Alison Jackson graduated from the ANU School of Art with an Honours degree in Gold and Silversmithing in 2008. The same year she established Pocket Studio in Queanbeyan and began work with Robert Foster at the Canberra-based and internationally-successful tableware studio Fink & Co. Jackson worked there as quality control manager until 2013 while simultaneously developing her own production lines in jewellery and tableware, often outsourcing aspects of production.
Jackson is an articulate advocate for the importance of designers in contemporary life, and in particular for designers that maintain an independent studio practice. She has contributed to the increased visibility of contemporary designers in the Canberra Region in the context of Canberra’s Centenary in 2013, and subsequently.
Jackson was an exhibiting artist in the exhibition Young. Hot. CANBERRA. Held at the Gallery of Australian Design in January 2013 and helped to establish FiveFold, a design collective, studio and exhibition space located in the ‘Lonsdale Street Traders’ space in Braddon in 2013. ‘10 vessels / 10 days’ was exhibited for the first time in the context of Jackson’s first solo exhibition, ‘Table Tools’, which was held at Craft ACT Craft and Design Centre 10 September to 24 October 2015. The exhibition and its catalogue received funding support from the ACT Government via artsACT and the Australia Council for the Arts. In November 2015 the Canberra Critics Circle presented Jackson with a Rosalie Gascoigne Memorial Award on the strength of the exhibition.

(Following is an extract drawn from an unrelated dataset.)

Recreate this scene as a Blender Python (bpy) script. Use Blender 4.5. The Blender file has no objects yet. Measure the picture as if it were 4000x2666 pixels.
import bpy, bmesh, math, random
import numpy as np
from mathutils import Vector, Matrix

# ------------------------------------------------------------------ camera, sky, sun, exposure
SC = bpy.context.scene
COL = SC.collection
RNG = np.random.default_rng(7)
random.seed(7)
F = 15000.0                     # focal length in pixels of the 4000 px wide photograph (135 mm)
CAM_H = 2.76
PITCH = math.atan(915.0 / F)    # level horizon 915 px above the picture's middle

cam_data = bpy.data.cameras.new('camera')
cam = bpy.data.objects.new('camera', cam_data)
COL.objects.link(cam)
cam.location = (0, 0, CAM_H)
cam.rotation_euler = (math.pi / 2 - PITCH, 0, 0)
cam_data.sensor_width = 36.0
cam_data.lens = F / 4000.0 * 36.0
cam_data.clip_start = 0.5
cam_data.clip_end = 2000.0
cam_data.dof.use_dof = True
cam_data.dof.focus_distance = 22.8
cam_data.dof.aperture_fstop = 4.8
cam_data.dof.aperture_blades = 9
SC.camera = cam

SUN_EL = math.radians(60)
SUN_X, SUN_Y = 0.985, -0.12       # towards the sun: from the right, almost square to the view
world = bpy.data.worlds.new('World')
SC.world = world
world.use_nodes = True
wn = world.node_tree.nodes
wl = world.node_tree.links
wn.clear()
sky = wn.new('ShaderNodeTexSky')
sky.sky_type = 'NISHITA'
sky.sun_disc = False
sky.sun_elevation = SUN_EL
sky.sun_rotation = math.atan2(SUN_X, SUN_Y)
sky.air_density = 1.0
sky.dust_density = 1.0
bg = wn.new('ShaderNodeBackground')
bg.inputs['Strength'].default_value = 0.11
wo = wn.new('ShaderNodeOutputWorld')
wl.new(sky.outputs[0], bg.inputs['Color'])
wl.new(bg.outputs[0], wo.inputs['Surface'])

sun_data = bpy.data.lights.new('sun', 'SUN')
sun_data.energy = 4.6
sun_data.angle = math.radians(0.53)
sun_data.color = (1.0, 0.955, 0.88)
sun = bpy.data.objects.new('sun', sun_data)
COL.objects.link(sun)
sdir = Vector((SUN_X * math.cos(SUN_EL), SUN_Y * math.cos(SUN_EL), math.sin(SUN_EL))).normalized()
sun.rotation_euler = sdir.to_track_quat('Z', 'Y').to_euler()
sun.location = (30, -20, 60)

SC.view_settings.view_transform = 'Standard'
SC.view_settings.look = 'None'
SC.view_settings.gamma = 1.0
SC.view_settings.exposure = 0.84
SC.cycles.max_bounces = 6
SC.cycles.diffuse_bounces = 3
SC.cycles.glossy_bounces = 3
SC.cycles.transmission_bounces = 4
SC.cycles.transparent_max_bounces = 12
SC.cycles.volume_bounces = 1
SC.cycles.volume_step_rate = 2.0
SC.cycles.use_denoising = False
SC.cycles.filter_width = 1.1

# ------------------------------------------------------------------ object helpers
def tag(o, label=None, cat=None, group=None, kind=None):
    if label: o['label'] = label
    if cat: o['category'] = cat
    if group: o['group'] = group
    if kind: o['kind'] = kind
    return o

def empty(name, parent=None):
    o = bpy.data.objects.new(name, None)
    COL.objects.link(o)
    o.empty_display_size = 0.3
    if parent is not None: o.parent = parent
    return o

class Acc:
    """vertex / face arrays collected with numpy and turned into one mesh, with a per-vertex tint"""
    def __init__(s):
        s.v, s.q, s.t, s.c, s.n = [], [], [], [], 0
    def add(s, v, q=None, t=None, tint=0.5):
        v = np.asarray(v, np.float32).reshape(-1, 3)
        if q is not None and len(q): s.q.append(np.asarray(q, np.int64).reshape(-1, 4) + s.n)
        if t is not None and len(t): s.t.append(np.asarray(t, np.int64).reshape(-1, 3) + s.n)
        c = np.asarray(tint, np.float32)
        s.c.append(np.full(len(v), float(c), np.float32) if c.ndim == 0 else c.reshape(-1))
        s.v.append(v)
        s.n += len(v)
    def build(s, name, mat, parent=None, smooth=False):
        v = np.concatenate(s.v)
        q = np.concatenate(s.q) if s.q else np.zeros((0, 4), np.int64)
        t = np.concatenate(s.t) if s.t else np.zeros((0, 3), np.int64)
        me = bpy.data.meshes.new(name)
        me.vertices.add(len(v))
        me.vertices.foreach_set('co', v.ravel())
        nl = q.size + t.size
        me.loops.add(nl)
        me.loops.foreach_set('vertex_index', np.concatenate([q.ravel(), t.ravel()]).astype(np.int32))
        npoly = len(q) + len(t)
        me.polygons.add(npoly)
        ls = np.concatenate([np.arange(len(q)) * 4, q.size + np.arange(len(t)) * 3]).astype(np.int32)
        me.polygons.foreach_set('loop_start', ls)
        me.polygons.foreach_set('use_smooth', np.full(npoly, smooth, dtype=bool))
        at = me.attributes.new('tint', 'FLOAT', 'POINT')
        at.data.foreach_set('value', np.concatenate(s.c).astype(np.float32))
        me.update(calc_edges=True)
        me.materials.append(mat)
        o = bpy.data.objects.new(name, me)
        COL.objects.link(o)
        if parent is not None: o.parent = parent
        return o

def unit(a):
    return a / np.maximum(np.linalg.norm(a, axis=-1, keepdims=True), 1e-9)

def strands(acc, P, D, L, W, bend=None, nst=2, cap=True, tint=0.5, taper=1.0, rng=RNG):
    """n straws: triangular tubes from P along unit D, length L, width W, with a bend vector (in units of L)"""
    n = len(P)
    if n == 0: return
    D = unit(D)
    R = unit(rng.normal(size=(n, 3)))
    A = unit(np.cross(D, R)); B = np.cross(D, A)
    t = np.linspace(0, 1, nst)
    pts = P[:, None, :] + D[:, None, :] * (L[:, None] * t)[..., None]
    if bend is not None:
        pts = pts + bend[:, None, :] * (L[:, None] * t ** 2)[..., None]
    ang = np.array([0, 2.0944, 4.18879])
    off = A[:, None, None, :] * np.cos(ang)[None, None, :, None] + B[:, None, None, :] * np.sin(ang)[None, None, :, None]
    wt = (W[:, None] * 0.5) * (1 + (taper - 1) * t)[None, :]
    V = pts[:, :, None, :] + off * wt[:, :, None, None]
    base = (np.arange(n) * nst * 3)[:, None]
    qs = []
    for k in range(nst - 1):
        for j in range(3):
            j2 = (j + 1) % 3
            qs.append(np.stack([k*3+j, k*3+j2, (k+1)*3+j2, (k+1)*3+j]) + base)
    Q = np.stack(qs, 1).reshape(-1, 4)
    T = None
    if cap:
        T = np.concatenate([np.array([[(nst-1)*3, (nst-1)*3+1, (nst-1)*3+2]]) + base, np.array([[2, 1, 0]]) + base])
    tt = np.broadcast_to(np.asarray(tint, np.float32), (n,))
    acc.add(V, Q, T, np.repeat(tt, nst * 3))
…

The catalogue accompanying the exhibition provides a reflection from the artist on each of the ten objects. Freelance curator Merryn Gates, writes about Jackson’s process in the catalogue:
Over these 10 days Alison gave herself free rein to enjoy a period of design led research. Only the hours of a working day, and the size of the metal set any limitation. There was no commission to consider, no thoughts for marketability, no limits regarding cost. ...She used this time as a ‘strategy for experimentation’ to provide a hiatus in studio production so that ‘...everything familiar becomes thrown into a new light’. Steel wire, normally used only while an object is being made, was allowed to feature on finished work; delicate spouts appear where the hammer has beaten an uneven edge; splits remain and become the basis of a sieve.